The actual taste is fruity and juicy, thankfully, but it's also a little plastic heavy that kind of reminds me of petroleum jelly. What I mean by this is that as a little kid I ate a whole tube of my cousin's Chap Stik, and the layered aroma baijiu took me back to that exact sense memory. Imagine chewing on a surgical glove someone stuffed full of fruit.
The layered aroma ends unexpectedly. Like all of the rest of the bunch, it's alluringly weird. It's herbaceous with cilantro, basil, and that baijiu earthiness I suppose is a hallmark of the spirit as a whole. And it's very long and lingering. Is this how menthol cigarettes are? Minty, but kind of dirty and acrid?
The winner! (?)
All in all, I'd say I enjoyed the layered aroma the most. It's rich and intriguing, and its faults are at least unusual enough that I can chalk it up to being someone's acquired taste. Maybe even mine if I were surrounded by Chinese drinking buddies who continually poured this for me when I came to visit.
Do I think Baijiu has a shot of catching on over here? Uh. No. If Mezcal has been facing an uphill fight and craft rums are still trying to gain a foothold in the market, this stuff is too much, too fast, too weird, and a bridge too far. This is not going to be the next cross-cultural gustatory blockbuster, set to enter the cosmopolitan vocabulary alongside sushi, pho, or sriracha.
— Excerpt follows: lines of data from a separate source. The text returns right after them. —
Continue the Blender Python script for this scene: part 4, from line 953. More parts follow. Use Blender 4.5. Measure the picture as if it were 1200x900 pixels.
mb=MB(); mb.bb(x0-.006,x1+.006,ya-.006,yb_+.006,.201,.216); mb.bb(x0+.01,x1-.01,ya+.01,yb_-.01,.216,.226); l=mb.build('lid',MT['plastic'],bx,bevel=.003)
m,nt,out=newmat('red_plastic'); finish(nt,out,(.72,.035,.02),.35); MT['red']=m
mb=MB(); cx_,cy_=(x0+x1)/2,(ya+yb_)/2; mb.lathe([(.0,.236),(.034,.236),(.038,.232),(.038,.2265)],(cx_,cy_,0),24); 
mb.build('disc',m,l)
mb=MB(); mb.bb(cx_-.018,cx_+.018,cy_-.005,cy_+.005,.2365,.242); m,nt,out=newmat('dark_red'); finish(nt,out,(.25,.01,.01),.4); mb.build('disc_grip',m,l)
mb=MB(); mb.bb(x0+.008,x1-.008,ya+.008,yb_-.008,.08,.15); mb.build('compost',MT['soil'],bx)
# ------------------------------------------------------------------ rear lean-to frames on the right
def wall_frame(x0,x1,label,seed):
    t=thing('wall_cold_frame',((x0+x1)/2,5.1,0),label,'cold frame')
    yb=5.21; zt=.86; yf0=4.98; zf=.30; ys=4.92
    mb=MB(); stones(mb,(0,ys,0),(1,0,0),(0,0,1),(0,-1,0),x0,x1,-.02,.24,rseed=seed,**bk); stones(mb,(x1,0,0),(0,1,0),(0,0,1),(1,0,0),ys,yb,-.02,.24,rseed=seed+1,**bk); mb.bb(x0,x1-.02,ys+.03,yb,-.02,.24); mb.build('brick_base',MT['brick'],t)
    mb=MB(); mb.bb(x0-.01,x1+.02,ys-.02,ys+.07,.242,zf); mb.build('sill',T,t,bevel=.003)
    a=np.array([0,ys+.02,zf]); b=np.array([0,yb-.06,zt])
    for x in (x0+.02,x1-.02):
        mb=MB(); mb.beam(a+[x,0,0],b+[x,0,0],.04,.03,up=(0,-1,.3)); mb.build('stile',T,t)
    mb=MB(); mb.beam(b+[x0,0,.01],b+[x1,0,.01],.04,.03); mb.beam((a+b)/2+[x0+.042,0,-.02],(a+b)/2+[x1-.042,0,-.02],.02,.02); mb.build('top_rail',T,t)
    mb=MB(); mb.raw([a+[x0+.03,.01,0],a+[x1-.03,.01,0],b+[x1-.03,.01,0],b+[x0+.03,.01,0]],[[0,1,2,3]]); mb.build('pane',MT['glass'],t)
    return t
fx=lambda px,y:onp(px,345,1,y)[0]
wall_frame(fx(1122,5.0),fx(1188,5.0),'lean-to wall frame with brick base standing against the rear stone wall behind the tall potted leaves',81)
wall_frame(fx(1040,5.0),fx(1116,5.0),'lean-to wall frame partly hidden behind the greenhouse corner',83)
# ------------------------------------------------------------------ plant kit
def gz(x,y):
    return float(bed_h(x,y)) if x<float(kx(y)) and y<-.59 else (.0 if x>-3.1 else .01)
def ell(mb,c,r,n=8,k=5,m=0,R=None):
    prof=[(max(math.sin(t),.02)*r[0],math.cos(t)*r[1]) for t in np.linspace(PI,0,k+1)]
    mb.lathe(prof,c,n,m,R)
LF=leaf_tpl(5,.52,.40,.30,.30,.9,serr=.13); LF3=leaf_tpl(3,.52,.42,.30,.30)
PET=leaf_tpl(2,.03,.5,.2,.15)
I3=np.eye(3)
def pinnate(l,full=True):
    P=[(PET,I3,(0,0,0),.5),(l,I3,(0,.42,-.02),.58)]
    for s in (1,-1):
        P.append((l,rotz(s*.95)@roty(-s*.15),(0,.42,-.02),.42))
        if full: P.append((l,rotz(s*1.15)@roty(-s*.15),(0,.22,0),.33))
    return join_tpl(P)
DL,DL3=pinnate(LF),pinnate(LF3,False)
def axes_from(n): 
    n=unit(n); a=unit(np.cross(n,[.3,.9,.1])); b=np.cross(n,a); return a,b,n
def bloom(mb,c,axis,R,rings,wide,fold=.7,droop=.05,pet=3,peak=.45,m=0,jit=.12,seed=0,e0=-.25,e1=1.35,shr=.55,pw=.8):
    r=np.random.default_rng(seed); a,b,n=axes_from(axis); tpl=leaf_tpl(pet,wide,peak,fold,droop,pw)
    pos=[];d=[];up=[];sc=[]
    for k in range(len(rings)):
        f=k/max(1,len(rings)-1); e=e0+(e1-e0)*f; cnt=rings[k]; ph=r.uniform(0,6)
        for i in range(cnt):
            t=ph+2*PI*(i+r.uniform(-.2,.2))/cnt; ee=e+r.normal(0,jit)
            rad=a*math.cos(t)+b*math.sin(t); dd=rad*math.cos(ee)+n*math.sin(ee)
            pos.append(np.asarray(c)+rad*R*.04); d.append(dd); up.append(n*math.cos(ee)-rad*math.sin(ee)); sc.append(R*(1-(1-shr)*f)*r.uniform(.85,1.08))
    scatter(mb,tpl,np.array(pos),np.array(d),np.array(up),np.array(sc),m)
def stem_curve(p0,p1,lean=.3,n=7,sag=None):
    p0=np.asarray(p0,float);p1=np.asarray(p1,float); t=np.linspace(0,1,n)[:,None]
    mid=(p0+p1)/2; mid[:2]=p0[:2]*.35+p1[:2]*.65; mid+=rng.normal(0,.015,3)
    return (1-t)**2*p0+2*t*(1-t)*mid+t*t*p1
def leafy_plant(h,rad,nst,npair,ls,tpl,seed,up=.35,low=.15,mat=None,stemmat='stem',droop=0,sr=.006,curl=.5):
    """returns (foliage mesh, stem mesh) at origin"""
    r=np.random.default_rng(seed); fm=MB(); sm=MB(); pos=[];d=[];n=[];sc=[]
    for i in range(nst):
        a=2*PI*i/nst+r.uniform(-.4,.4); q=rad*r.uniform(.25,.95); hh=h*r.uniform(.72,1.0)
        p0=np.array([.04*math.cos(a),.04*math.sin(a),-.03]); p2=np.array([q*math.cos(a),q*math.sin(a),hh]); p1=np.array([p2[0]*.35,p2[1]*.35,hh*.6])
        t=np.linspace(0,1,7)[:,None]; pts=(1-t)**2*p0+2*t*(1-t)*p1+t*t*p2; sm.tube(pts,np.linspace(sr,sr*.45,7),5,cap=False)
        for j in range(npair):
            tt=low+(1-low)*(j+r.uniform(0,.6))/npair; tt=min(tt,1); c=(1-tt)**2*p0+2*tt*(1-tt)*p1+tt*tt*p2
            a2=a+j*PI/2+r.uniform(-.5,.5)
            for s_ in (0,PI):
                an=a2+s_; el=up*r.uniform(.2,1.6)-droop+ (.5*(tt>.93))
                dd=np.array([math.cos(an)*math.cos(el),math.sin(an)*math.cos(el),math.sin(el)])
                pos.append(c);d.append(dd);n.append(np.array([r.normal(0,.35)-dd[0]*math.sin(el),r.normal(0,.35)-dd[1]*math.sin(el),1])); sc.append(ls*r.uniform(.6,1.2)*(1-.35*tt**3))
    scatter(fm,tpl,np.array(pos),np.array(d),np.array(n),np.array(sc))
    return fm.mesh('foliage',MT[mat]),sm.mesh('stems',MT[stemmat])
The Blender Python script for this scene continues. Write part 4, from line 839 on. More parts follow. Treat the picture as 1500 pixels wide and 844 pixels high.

I’d love to be wrong on this.
But should you try it? Yeah. I'd say so.
Strange as baijiu is, I can imagine a world (or a country, more accurately) where people have overcome the initial oddness of it all and can drink it to find nuance. Like many things that don't outright kill you, it will lead to a good story, especially when consumed among friends. If part of why you enjoy spirits is to further refine your palate and suss out new and interesting flavors, then boy howdy: drinking this stuff is jumping into the deep end of the pool.